WHAT YOU HAVE TO DO – Transcribe the listing that follows in full, omitting pictures.

□ □ □ □ □ □ □

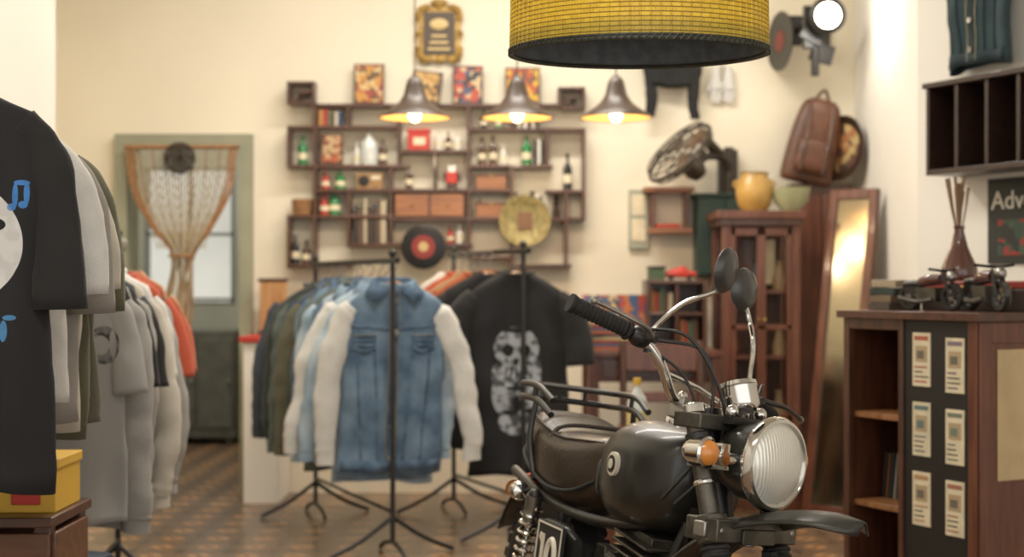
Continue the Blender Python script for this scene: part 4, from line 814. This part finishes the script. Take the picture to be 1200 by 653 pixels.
for s in(-1,1):
    c=Vector((-.67,s*.16,-.235)); b.cyl(c,(-.67,s*.07,-.235),.009,chrome); b.lathe([(0,-.045),(.016,-.04),(.023,-.02),(.025,.004),(.02,.012),(0,.016)],chrome,c,(1,0,0),20); b.lathe([(.022,-.046),(.016,-.056),(0,-.06)],orange,c,(1,0,0),20)
b.loft([(-1.02,0,-.25,.04,.03,.03,3),(-.95,0,-.245,.045,.035,.035,3)],red,16,2); b.cyl((-.95,0,-.245),(-.86,0,-.2),.012,black); b.done(parent=bike)
b=B('side_stand'); p0=BM@Vector((-.33,.10,-.6)); b.cyl(p0,(p0.x+.14,p0.y+.06,.01),.010,black); b.cyl((p0.x+.14,p0.y+.06,.0),(p0.x+.14,p0.y+.06,.012),.03,black); b.done(parent=bike)
# ------------------------------------------------------------------ lights
w=bpy.data.worlds.new('world'); sc.world=w; w.use_nodes=True; bgk=w.node_tree.nodes['Background']; bgk.inputs[0].default_value=(1,.975,.93,1); bgk.inputs[1].default_value=1.6
def area(name,loc,sx,sy,e,col,rot=(0,0,0)):
    l=bpy.data.lights.new(name,'AREA'); l.shape='RECTANGLE'; l.size=sx; l.size_y=sy; l.energy=e; l.color=col
    o=bpy.data.objects.new(name,l); sc.collection.objects.link(o); o.location=loc; o.rotation_euler=rot; return o
for i,(x,y,e) in enumerate(((-.4,1.2,30),(-.2,4.3,48),(.2,6.4,46),(-.9,6.2,28))):
    b=B('added_ceiling_fixture'); b.bb(x-.62,x+.62,y-.07,y+.07,3.25,3.3,white); b.done(.004)  # made-up fixture box, out of view, to carry the fill light below
    area('ceiling_fill_light',(x,y,3.24),1.2,.12,e,(1,.93,.82))  # added area light that fills the room from above the frame
area('back_room_fill_light',(-2,9,3.2),.8,.8,45,(1,.97,.88))  # added fill to brighten the back room, no lamp modelled there
# ------------------------------------------------------------------ camera
cd=bpy.data.cameras.new('camera'); cam=bpy.data.objects.new('camera',cd); sc.collection.objects.link(cam); cam.location=(0,0,1.12); cam.rotation_euler=(math.pi/2,0,0)
cd.lens=50; cd.sensor_width=36; cd.shift_y=.0071; cd.dof.use_dof=True; cd.dof.focus_distance=2.85; cd.dof.aperture_fstop=3.0; cd.clip_start=.05
sc.camera=cam
sc.view_settings.view_transform='Standard'; sc.view_settings.look='None'; sc.view_settings.exposure=-.04; sc.view_settings.gamma=1.10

□ □ □ □ □ □ □

ANSWER TO THE PROBLEM –
Continue the Blender Python script for this scene: part 4, from line 814. This part finishes the script. Take the picture to be 1200 by 653 pixels.
for s in(-1,1):
    c=Vector((-.67,s*.16,-.235)); b.cyl(c,(-.67,s*.07,-.235),.009,chrome); b.lathe([(0,-.045),(.016,-.04),(.023,-.02),(.025,.004),(.02,.012),(0,.016)],chrome,c,(1,0,0),20); b.lathe([(.022,-.046),(.016,-.056),(0,-.06)],orange,c,(1,0,0),20)
b.loft([(-1.02,0,-.25,.04,.03,.03,3),(-.95,0,-.245,.045,.035,.035,3)],red,16,2); b.cyl((-.95,0,-.245),(-.86,0,-.2),.012,black); b.done(parent=bike)
b=B('side_stand'); p0=BM@Vector((-.33,.10,-.6)); b.cyl(p0,(p0.x+.14,p0.y+.06,.01),.010,black); b.cyl((p0.x+.14,p0.y+.06,.0),(p0.x+.14,p0.y+.06,.012),.03,black); b.done(parent=bike)
# ------------------------------------------------------------------ lights
w=bpy.data.worlds.new('world'); sc.world=w; w.use_nodes=True; bgk=w.node_tree.nodes['Background']; bgk.inputs[0].default_value=(1,.975,.93,1); bgk.inputs[1].default_value=1.6
def area(name,loc,sx,sy,e,col,rot=(0,0,0)):
    l=bpy.data.lights.new(name,'AREA'); l.shape='RECTANGLE'; l.size=sx; l.size_y=sy; l.energy=e; l.color=col
    o=bpy.data.objects.new(name,l); sc.collection.objects.link(o); o.location=loc; o.rotation_euler=rot; return o
for i,(x,y,e) in enumerate(((-.4,1.2,30),(-.2,4.3,48),(.2,6.4,46),(-.9,6.2,28))):
    b=B('added_ceiling_fixture'); b.bb(x-.62,x+.62,y-.07,y+.07,3.25,3.3,white); b.done(.004)  # made-up fixture box, out of view, to carry the fill light below
    area('ceiling_fill_light',(x,y,3.24),1.2,.12,e,(1,.93,.82))  # added area light that fills the room from above the frame
area('back_room_fill_light',(-2,9,3.2),.8,.8,45,(1,.97,.88))  # added fill to brighten the back room, no lamp modelled there
# ------------------------------------------------------------------ camera
cd=bpy.data.cameras.new('camera'); cam=bpy.data.objects.new('camera',cd); sc.collection.objects.link(cam); cam.location=(0,0,1.12); cam.rotation_euler=(math.pi/2,0,0)
cd.lens=50; cd.sensor_width=36; cd.shift_y=.0071; cd.dof.use_dof=True; cd.dof.focus_distance=2.85; cd.dof.aperture_fstop=3.0; cd.clip_start=.05
sc.camera=cam
sc.view_settings.view_transform='Standard'; sc.view_settings.look='None'; sc.view_settings.exposure=-.04; sc.view_settings.gamma=1.10